→ To do
Set down the material exactly as given, please, from its first line through the line that includes "from mathutils.bvhtree import BVHTree".

→ Recorded information
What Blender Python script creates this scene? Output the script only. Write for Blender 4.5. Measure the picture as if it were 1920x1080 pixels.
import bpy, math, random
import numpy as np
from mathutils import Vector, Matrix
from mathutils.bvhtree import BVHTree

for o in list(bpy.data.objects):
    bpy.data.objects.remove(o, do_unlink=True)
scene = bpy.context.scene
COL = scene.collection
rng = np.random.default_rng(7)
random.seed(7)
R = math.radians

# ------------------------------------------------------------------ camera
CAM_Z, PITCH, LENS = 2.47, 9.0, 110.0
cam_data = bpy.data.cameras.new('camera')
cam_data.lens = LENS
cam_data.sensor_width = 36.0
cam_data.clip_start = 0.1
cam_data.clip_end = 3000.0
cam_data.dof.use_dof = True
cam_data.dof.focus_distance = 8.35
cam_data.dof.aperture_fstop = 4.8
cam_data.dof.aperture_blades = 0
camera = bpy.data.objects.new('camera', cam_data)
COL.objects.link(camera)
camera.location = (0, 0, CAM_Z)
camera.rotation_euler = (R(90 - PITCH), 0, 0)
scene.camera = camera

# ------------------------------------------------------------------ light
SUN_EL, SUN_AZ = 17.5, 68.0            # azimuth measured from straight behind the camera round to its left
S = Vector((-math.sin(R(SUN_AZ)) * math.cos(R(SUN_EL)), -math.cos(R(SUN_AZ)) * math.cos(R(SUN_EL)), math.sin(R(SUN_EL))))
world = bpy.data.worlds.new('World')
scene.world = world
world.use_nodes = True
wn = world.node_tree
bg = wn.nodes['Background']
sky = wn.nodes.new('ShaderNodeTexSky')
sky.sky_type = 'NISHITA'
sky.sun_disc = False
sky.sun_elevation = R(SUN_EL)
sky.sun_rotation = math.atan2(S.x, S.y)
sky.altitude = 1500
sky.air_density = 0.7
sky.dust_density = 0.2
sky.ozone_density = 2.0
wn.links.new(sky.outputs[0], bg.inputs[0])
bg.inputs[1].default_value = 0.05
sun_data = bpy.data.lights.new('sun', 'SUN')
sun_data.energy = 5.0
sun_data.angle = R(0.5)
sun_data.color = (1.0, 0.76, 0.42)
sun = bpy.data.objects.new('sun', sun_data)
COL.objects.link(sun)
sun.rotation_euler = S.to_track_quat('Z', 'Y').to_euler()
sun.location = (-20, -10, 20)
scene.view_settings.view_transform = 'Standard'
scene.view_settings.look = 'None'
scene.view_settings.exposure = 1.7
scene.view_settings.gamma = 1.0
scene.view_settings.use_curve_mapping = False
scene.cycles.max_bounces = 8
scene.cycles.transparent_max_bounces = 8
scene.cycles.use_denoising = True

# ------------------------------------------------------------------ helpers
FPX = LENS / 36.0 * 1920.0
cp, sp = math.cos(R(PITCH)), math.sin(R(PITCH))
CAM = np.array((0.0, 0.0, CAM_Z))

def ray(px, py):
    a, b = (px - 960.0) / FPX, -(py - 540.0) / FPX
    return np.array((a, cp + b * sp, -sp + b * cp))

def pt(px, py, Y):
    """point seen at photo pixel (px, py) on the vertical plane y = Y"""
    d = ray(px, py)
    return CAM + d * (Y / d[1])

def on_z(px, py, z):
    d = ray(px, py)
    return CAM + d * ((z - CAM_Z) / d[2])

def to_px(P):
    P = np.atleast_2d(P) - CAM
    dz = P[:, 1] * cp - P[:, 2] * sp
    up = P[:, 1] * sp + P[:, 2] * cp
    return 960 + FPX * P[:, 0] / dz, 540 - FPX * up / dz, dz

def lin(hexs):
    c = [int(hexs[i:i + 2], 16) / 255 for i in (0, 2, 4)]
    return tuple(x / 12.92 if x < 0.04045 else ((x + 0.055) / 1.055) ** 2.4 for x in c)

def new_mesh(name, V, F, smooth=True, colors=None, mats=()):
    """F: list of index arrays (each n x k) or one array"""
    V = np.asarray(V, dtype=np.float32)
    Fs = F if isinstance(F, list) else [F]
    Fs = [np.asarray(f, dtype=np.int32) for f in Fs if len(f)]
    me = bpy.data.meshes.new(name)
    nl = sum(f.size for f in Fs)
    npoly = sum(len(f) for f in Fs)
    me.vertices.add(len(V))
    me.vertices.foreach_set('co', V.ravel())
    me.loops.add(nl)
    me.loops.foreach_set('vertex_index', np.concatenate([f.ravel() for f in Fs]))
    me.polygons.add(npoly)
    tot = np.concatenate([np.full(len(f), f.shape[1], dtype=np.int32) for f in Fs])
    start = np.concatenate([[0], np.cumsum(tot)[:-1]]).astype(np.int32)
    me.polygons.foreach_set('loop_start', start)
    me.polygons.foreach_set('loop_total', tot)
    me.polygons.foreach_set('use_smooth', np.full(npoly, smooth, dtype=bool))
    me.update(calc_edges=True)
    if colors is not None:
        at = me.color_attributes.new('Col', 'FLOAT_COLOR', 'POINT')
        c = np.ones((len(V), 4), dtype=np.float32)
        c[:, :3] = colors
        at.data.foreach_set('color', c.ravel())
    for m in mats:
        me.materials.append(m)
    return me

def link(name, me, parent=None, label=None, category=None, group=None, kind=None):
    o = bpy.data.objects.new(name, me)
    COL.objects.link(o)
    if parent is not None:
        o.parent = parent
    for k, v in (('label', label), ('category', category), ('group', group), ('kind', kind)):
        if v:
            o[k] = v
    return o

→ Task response
What Blender Python script creates this scene? Output the script only. Write for Blender 4.5. Measure the picture as if it were 1920x1080 pixels.
import bpy, math, random
import numpy as np
from mathutils import Vector, Matrix
from mathutils.bvhtree import BVHTree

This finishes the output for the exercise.